Fedorov arrives late, dressed in the black sports clothing that is de rigueur for President Zelenskiy and his lieutenants. He is tall and wiry and looks more like a secret agent, resistance leader or cat burglar than a provincial notable. Fedorov gives quick, clipped answers, and focuses on the screen of his smart phone.
Kherson is Ukraine’s most dangerous frontline city, but Kharkiv and Zaporizhzhia share a close second place. Nearly three-quarters of Zaporizhzhia oblast is occupied by Russian forces, who stage an average 800 attacks on the front line daily, Fedorov says. Up to 15 of those attacks are on Zaporizhzhia city, 30km from the line of contact.
“President Zelenskiy says our intelligence indicates that the Russians’ next target will be water, our supply system and logistics. They regularly attack our train station.

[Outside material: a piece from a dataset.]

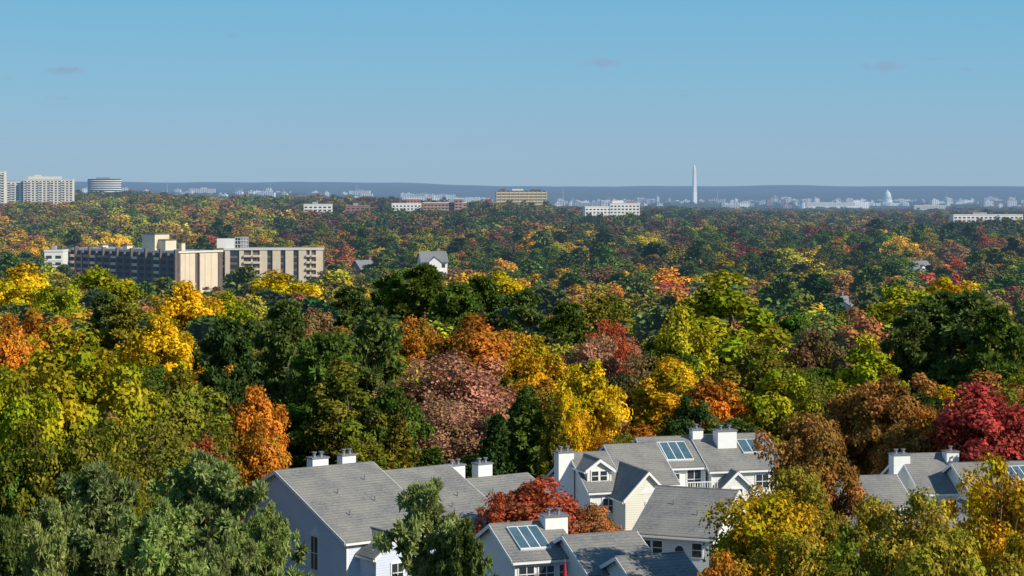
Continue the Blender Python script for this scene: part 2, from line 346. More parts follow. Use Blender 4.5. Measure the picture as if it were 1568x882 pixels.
for i in range(2):
    o=bpy.data.objects.new('canopy_b_pine_%d'%i,pine('canopy_pine_%d'%i,17,4.4,4,28,4,36,.6,LI,1.7,.5,.7,.28)); cm.objects.link(o)
for i in range(4):
    o=bpy.data.objects.new('far_broadleaf_%d'%i,decid('far_broadleaf_%d'%i,16,5.4,1,18,40,.95,LI,[.25,.45,.15,.35][i],2,4,(.26,.44),1.2,.1,(0,.5))); cf.objects.link(o)
apt=[(-205,925),(-144,870),(-125,889),(-84,916),(-84,945),(-190,945)]
def in_apt(x,y):
    c=False; n=len(apt)
    for i in range(n):
        x1,y1=apt[i]; x2,y2=apt[(i+1)%n]
        if (y1>y)!=(y2>y) and x<(x2-x1)*(y-y1)/(y2-y1)+x1: c=not c
    return c
def choose(names,p): return str(rng.choice(names,p=p))
P=[];RZ=[];SC=[];CO=[];IX=[]
clear=[]  # clearings around suburban houses
for px,Y in ((662,700),(845,640),(1290,520),(1405,900),(1490,1000),(560,820),(80,880)):
    clear.append((at(px,Y),Y-4,10))
Yv=300.
while Yv<1300:
    sp=10.*(Yv/300)**.42; u=-.31; dstep=sp*np.interp(Yv,[300,450,700,1300],[.95,1.7,2.6,3.2])
    while u<.31:
        X=u*Yv+rng.normal(0,2.8); Y=Yv+rng.normal(0,dstep*.3)
        u+=sp*.92/Yv
        if in_apt(X,Y) or in_apt(X+7,Y-4) or in_apt(X-7,Y-5) or in_apt(X,Y+7): continue
        if any((X-a)**2+(Y-b)**2<r*r for a,b,r in clear): continue
        g=float(ground(X,Y)); px=CX+F*X/Y
        und=8*math.sin(X/55+Y/90)+6*math.sin(X/23-Y/60+2)
        yt=np.interp(Y,[300,450,600,900,1300],[486,444,420,384,346])+(rng.uniform(-20,20)+und)*min(1,600/Y)
        if 80<px<510 and 500<Y<925: yt=max(yt,np.interp(px,[80,110,270,345,500],[400,412,438,436,424])+rng.uniform(-3,14))
        if Y<360:
            for sx,sy,sw,sY in seen:
                if 320<sY and Y<sY+4 and abs(px-sx)<sw*.5: yt=max(yt,sy+50)
        for hx,hy,hY in ((662,401,700),(845,462,640),(1290,466,520),(1405,410,900),(1490,412,1000)):
            if abs(px-hx)<28 and hY-220<Y<hY: yt=max(yt,hy+rng.uniform(-3,4))
        h=zt(yt,Y)-g
        h=min(max(h,7),27)
        cl=math.sin(X/47+Y/61)+math.sin(X/23-Y/80+1)+rng.normal(0,.9)
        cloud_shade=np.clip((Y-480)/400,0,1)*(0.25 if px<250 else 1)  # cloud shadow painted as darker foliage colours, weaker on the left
        if rng.random()<.2: ix=5+int(rng.random()<.5); c=PAL[choose(['ever','green','pineg'],[.35,.35,.3])]; w=rng.uniform(1.1,1.6)
        else:
            ix=int(rng.integers(0,5)); w=rng.uniform(1.0,1.85)
            if cl>1.0: c=PAL[choose(['yellow','gold','ygreen','orange'],[.3,.25,.33,.12])]
            elif cl<-1.2: c=PAL[choose(['rust','maroon','brown','red','orange'],[.3,.2,.22,.1,.18])]
            else: c=PAL[choose(['olive','green','ygreen','brown','gold','rust','bronze'],[.25,.2,.16,.12,.07,.09,.11])]
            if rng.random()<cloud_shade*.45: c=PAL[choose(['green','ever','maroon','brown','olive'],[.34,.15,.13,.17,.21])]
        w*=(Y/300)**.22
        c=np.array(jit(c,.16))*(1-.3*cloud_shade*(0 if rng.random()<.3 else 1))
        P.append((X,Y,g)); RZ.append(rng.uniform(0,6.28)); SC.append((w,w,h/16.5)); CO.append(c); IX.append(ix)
    Yv+=dstep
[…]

Earlier this year, we shut down rail connections with Dnipro for two weeks; after last night’s attack, we’ll stop the connection again for a few days.” My mind registers that I will have to take the bus to Dnipro to reach Kyiv.
I ask the governor how citizens carry on. “We have no choice,” he said. “Russia’s goal is to empty the city.” About one in five residents of Zaporizhzhia is a refugee from occupied parts of the region. They compensate for those who fled westward. The population is about the same as it was at the start of the full-scale invasion, Fedorov says.
Until Zelenskiy appointed him governor in 2022, Fedorov was mayor of Melitopol, now under Russian occupation. Fedorov always refers to “temporarily occupied territory”, stressing the word “temporarily”. The Russians held him captive for six days in 2022 and tortured him; standard operating procedure. “It changed me, because I understood the Russians are totally lawless. The temporarily occupied territory is a prison where they do whatever they want to.”
As we spoke, Zelenskiy was about to leave for an EU summit in Cyprus to plead for the opening of accession negotiations. The Europeans “have no choice” but to accept Ukraine, Fedorov says. “We are fighting for European values and European nations. Not all European countries understand that… We have earned a place in the EU.”
Ukrainian negotiators have reportedly offered to name the 25 per cent of Donetsk still in Ukrainian hands “Donnyland”, after Donald Trump, in the hope the US president will stop demanding that Ukraine give it to Putin. By necessity, Ukrainian officials refrain from criticising Trump. “Donald Trump is president of the greatest country in the world,” Fedorov says. “Of course, we have to say thank you to the United States as a nation.”

The classroom where we meet is seven metres below ground, part of a network of 20 underground schools built by Fedorov. He plans three underground kindergartens for September, and an extra 10 schools within a year.
Fedorov’s face is very pale. I ask what he does for his own security. “I live underground. I work underground. I sleep underground. All the time.”